Color can affect your mood—so use it to your advantage. Here’s a great example; pastel shades of lavender and fuchsia pop with a bit of white to create a soft, romantic look in a sunny spot. The soothing, sun-loving combo is perfect for dressing up a front porch where you can relax with a good book and a glass of lemonade.
See the difference a few accent colors make? This container uses some of the same plants as the last one, but the warm, glowing shades create an unusual hanging basket idea. This exciting combo suits a sunny spot where you entertain (like a deck or patio) because of its energizing, festive feel.

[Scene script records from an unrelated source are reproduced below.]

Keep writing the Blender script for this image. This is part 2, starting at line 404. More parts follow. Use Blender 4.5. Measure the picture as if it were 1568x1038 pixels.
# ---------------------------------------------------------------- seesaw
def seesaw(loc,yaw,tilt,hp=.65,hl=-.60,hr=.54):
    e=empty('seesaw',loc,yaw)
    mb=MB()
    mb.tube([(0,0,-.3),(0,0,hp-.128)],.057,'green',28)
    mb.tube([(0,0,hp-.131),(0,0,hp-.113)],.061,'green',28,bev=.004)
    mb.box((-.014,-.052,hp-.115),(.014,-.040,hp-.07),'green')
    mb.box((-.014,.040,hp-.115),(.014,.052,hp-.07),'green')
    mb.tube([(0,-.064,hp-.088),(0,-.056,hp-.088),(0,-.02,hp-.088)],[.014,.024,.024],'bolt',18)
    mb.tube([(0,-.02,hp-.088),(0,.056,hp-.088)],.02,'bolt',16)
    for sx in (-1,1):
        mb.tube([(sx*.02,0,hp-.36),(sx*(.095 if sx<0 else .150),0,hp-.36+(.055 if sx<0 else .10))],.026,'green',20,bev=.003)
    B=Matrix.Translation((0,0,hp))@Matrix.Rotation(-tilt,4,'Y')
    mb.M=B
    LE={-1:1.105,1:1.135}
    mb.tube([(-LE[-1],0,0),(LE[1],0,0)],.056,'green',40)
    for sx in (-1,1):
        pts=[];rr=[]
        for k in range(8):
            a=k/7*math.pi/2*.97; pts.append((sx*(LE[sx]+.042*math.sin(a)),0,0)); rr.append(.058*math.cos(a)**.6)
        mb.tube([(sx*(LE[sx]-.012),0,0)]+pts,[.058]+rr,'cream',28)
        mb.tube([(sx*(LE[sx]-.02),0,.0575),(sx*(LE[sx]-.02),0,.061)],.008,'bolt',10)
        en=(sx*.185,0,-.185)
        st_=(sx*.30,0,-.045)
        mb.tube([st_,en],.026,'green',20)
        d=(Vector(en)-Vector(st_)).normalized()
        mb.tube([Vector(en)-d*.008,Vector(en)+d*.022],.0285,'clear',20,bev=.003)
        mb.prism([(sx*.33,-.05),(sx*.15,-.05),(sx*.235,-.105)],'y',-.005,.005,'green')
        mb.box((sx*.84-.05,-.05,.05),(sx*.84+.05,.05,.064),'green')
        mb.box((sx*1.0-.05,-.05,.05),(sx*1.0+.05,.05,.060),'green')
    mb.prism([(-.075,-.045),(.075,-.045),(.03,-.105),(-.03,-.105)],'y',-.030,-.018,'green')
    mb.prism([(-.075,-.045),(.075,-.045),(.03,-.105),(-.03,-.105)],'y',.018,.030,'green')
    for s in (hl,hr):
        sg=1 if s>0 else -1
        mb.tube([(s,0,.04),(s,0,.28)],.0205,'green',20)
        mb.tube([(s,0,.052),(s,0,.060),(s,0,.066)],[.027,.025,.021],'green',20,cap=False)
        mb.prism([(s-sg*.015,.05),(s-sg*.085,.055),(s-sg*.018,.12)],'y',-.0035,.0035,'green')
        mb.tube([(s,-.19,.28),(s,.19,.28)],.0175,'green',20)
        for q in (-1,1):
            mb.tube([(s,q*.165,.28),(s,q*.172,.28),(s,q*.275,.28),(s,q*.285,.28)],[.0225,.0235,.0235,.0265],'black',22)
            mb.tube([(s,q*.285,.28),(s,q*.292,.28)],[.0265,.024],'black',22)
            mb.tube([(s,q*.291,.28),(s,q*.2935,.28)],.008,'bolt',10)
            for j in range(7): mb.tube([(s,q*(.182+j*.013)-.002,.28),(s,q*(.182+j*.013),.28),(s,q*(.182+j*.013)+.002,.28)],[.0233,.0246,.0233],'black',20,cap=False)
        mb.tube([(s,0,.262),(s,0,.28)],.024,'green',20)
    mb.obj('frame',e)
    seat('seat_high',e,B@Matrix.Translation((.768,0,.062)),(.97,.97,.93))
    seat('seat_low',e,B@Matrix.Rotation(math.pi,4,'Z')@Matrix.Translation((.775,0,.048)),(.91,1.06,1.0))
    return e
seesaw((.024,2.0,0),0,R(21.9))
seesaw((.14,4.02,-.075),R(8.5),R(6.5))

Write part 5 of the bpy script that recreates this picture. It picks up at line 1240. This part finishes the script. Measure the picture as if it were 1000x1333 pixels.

Another secret that interior and garden designers often use is to mix colors that jump a couple of spots on the color wheel. Here, for example, pale yellow adds subtle interest to this otherwise pink-red color combo of sun-loving calibrachoa and verbena.
Use contrasting colors to add an eye-catching display to your garden. Orange and purple is a no-fail mix that will always make an impact. Weave in silvery tones (from licorice vines, here), like in this arrangement, to enhance the effect. Try it in full sun to part shade location.
Super bloomers like sun-loving verbena and calibrachoa are ready to start putting on a show as soon as you plant them. They’re dependable performers and will keep blooming to add lots of color to your landscape all summer.
These warm reds and pinks combine in this unusual hanging basket idea for a fireball of color to add a touch of drama to your landscape. We especially love the inclusion of the coleus; its deeply colored foliage adds beautiful depth to the planting. Place this basket in a spot with full sun for best color.